While people make their way from the Pacific Northwest down to the international border and beyond via the Interstates every day, there are other roadways right off our shores, under the ocean’s surface, that act in a similar way going to the same destinations.

These underwater pathways are not paved of course, but are consistently traversed by some of the largest marine mammals in the ocean, gray whales making their way to Baja Mexico. After a summer spent in Alaska eating, the 50-to-60-foot whales head out in October to embark upon the longest migratory route of any mammal, a round trip of 10,000 to 14,000-miles.

It’s right around now, through April, that the route begins to get busy around the Los Angeles area for whale traffic. Traveling at the pace of a brisk walk, it has taken them this long to reach our area.

In the middle of December, American Cetacean Society (ACS) volunteers, stationed at a viewing area atop the Palos Verdes Point, began spotting the occasional gray whale pass by, but by mid-January substantial numbers of southbound whales were passing every day.

Last year the volunteers operated 166 days straight between December and the middle of May 2007, averaging over 12 hours a day. The 74 volunteers contributed 7696.75 effort hours.

By late March the viewers see whales moving both northbound and southbound past our shores, indicating that the chances for us to witness such an amazing animal are very possible.

What is particularly interesting for the residents of seaside communities is that gray whales make this trip mostly along the coastline.

“Since gray whales migrate relatively close to shore, whale watching has become very popular,” says the Marine Mammal Center’s Web site. “Many opportunities are available for viewing gray whales from coastal cliffs and headlands or from whale-watching boats.”

As of February 10th, the American Cetacean Society had spotted 394 whales passing by the point, which is below last year’s totals at this time. But recent statistics are indicating that whales may be leaving later in the year than they used to. There is speculation that circumstances related to global warming might alter their feeding patterns.

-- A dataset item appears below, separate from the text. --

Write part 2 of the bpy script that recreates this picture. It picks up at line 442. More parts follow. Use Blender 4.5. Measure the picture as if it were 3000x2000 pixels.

“If it gets cold up in the north later, the whales aren’t going to leave until they’re pushed away from their food source,” said Diane Alps, operations manager of the American Cetacean Society national headquarters. “The only ones who may be in a hurry to leave are those mothers who are getting ready to deliver those calves.”

In a report published by the American Cetacean Society Los Angeles Chapter detailing last year’s figures, whale counts this season have been lower so far, but they are mindful that the season is young and they are only one outpost along the way. And many variables are at stake when considering an animal’s migratory route.

“Although most of the estimated 18,000 gray whales migrate past California, we spot only a small proportion,” the report stated. “Observers counted fewer southbound and northbound gray whales [last] season — 476 southbound and 783 northbound gray whales and 529 southbound and 951 northbound whales [the season before].”

For boaters looking to get a peek at a gray whale, there are a couple of known routes where they are always found. They are often traveling on the imaginary line between Point Dume and Point Vicente — farther offshore on their southern route and closer to shore when returning north.

There are even more whales moving west of Catalina Island. Many grays go outside the Channel Islands on their way to Baja.

For boaters who plan on conducting their own whale-watching expedition, marine mammal experts always remind skippers to take heed of the laws regarding the activity and to use common sense and respect when going near. Later in the season many of these whales are mothers traveling with new calves and are protective.

Although in Mexico they are known to actually approach boaters during their calving stint in the friendliest of ways, their disposition may well be very different as they make their way back up north. They were nicknamed “Devil Fish” by hunters years ago due to their combative nature.